As vezes cantavam em solo, dupla ou trio. Violão, viola, sanfona, gaita, eram
os instrumentos que acompanham as vozes tão afinadas.
As modas, cuja letra retratava a natureza, o
sertão, o costume do roceiro, as aventuras do caboclo, o amor não
correspondido, adocicavam os ouvidos do espectador. E eu, ficava horas e horas
ali a me embriagar com tanto talento dos violeiros. Hoje é apenas um quadro
pendurado na parede do passado. Isso dói e como dói!
A viola de pinho, ao ser dedilhada com carinho,
que acompanhada com as vozes dos cantadores, transportava as pessoas à beleza
de um mundo transcendental. Naquela época não havia uma mídia castradora de
valores e que fabricava cantadores, sem um dom refinado para tal.

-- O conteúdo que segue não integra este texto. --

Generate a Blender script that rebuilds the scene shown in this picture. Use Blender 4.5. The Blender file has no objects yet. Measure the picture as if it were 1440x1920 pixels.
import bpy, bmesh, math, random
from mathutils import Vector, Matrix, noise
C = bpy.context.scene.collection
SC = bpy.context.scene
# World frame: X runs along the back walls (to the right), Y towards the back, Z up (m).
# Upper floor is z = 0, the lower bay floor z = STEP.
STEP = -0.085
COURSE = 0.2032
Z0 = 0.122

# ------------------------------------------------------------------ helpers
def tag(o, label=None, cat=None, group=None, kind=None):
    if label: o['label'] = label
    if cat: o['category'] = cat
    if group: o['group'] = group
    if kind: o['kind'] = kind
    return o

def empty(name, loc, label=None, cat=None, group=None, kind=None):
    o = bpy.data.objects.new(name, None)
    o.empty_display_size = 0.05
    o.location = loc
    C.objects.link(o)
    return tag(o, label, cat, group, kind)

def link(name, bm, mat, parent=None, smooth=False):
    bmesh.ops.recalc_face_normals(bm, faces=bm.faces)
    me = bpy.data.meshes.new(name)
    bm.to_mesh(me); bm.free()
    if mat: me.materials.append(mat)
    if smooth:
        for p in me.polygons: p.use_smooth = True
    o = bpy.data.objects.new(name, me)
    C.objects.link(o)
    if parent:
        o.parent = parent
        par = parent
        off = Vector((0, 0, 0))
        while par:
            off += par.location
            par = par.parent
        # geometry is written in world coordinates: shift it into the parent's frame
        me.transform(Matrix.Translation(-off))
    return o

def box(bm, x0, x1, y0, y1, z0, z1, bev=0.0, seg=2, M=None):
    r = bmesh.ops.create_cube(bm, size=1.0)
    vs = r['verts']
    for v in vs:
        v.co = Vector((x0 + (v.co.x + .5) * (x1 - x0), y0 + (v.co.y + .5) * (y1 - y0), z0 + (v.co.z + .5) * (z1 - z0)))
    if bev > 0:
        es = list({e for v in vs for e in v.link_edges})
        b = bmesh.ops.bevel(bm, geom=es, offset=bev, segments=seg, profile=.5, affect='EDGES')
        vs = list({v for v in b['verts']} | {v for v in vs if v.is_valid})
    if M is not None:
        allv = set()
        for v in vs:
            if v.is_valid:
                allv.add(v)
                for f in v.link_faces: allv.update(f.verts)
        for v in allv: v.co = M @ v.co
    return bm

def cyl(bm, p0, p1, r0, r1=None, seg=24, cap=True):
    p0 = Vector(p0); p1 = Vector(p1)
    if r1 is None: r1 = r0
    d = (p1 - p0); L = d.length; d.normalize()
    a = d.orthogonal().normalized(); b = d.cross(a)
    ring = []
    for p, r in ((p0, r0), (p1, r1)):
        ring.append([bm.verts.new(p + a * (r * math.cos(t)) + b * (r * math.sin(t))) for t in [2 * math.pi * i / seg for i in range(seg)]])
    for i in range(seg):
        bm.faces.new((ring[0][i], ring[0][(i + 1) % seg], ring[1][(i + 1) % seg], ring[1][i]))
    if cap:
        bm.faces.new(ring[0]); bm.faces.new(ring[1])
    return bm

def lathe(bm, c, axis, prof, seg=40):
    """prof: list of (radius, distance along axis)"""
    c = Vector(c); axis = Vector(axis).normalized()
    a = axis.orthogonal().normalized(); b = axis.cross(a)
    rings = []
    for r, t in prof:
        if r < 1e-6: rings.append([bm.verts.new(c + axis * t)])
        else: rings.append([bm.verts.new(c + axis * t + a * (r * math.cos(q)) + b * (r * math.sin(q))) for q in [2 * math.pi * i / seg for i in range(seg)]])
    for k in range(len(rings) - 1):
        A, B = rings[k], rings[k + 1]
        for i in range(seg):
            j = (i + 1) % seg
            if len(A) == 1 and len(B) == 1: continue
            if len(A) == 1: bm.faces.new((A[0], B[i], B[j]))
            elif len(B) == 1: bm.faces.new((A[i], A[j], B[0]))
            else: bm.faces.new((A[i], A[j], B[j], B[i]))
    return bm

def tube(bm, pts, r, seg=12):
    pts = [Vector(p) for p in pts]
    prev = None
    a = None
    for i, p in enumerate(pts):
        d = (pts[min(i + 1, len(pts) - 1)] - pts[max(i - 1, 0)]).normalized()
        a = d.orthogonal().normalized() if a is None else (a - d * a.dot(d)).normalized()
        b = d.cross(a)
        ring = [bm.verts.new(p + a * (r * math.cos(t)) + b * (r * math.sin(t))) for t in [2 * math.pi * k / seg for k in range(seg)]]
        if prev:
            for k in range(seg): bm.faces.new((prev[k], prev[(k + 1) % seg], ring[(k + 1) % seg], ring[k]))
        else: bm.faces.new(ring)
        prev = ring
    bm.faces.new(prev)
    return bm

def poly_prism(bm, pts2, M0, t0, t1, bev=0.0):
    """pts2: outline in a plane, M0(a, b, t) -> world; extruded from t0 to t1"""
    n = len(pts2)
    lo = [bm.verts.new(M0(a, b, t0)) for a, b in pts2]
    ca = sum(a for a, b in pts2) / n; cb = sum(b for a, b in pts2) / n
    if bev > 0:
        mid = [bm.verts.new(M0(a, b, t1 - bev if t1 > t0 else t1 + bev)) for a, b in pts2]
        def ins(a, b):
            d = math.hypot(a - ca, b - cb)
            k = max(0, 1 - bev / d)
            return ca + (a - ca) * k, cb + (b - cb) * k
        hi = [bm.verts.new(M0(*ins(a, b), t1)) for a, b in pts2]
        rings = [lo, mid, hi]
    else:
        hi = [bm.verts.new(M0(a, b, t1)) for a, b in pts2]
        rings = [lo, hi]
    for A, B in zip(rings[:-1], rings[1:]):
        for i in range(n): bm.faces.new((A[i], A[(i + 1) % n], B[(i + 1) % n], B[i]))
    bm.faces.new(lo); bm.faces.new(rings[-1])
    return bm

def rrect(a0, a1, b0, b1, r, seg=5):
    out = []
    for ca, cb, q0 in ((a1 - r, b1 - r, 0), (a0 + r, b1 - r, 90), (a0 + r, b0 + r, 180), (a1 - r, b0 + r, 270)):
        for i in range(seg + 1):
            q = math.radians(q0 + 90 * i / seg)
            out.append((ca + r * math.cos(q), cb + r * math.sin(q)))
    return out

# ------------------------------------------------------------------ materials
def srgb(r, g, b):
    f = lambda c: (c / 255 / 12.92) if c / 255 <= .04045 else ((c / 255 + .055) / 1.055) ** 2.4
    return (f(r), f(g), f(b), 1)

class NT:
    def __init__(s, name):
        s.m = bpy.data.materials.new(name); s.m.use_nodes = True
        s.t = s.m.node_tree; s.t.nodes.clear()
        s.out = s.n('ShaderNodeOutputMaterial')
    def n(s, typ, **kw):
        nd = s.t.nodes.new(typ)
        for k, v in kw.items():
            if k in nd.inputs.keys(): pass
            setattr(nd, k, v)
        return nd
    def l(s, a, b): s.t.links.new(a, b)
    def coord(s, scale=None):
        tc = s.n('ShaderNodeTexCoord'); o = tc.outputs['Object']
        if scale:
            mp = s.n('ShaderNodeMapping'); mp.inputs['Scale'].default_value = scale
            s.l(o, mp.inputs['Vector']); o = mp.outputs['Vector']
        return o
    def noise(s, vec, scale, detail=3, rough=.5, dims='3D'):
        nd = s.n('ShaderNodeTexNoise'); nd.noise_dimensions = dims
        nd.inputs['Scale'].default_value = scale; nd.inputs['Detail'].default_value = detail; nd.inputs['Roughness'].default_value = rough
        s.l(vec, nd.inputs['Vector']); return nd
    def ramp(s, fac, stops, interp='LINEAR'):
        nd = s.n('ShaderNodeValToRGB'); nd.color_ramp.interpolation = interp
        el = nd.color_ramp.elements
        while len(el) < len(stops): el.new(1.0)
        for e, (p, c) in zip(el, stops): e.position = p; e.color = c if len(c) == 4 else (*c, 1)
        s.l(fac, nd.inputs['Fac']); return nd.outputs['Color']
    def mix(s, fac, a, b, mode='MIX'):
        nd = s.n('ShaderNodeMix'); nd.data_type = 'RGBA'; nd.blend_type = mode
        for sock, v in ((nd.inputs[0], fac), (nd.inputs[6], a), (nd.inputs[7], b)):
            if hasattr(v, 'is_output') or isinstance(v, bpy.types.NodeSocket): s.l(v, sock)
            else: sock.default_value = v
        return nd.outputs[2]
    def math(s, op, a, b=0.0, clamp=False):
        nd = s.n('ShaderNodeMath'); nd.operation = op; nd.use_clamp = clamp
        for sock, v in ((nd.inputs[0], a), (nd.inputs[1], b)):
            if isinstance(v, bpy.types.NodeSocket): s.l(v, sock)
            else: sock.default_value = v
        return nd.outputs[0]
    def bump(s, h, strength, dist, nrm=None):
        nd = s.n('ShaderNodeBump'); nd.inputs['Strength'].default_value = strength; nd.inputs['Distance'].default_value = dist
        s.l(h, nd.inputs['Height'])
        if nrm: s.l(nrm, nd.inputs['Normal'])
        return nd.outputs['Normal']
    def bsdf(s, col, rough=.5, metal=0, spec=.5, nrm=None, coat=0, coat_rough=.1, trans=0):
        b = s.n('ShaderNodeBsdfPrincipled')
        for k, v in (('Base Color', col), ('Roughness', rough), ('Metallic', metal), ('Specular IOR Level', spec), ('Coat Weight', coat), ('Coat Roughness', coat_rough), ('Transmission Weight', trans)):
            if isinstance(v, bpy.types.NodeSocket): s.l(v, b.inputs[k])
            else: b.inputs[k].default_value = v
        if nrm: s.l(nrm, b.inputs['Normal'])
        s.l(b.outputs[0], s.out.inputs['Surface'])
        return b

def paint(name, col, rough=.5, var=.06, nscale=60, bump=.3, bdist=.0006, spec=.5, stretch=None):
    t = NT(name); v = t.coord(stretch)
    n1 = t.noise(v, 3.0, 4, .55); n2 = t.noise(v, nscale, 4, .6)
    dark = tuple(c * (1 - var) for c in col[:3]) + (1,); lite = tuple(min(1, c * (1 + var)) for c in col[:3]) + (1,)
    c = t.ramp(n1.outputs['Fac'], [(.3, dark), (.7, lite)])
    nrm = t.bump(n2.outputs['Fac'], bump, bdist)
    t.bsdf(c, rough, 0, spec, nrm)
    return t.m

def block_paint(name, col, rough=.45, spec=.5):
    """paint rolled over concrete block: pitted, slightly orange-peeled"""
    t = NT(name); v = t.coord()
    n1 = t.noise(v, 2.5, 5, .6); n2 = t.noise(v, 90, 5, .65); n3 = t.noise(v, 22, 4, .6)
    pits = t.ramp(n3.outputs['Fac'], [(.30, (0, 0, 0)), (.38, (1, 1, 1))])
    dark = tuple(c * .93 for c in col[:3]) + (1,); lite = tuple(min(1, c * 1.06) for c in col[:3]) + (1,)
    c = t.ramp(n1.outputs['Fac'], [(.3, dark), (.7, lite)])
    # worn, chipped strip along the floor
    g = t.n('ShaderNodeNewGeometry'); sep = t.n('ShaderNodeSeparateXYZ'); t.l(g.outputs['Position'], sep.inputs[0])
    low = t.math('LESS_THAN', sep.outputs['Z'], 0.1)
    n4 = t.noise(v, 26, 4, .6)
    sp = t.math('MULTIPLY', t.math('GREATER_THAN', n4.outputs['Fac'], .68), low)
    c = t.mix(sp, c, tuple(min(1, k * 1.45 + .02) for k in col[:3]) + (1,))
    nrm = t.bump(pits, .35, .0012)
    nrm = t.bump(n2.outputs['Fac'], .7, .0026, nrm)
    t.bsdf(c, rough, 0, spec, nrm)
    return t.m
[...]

Apresentavam modas de artista renomados, tais
como, Tião Carreiro & Pardinho, Tonico & e Tinoco, Liu & Leo, Zilo
& Zalo, Cacique & Pagé, Zé do Rancho & Mariazinha, Pedro Bento
& Zé da Estrada, Trio Parada Dura, Mato Grosso & Mathias, Zé Tapera
& Teodoro. Ou, às vezes, cantavam modas de composição própria. Tudo era
embalado com muitos copos de cachaça, cerveja e comes e bebes. Não tinha hora
para terminar.
Além de alegrar a cidade, resgatavam as tradições e costumes de um povo pobre. Os festivais de moda de viola, eram realizados no antigo cinema, onde, um dia, foi a igreja. O evento contava com vários artistas do lugarejo, bem como, de toda a redondeza. E do público fiel, claro!
´Todo sábado não é mais assim. Ele se foi, assim
como se foi o tempo. Os bares já não cantam as alegrias sertanejas e o
progresso chora o que não existe mais. E eu, um saudosista incurável, procuro
dizer à posteridade que hoje tudo aquilo, não passou de um sonho guardado no
baú da memória.
No palco da vida, fecharam-se as cortinas e
terminou o espetáculo, para nunca mais.
Peruíbe SP, 17 de
fevereiro de 2023.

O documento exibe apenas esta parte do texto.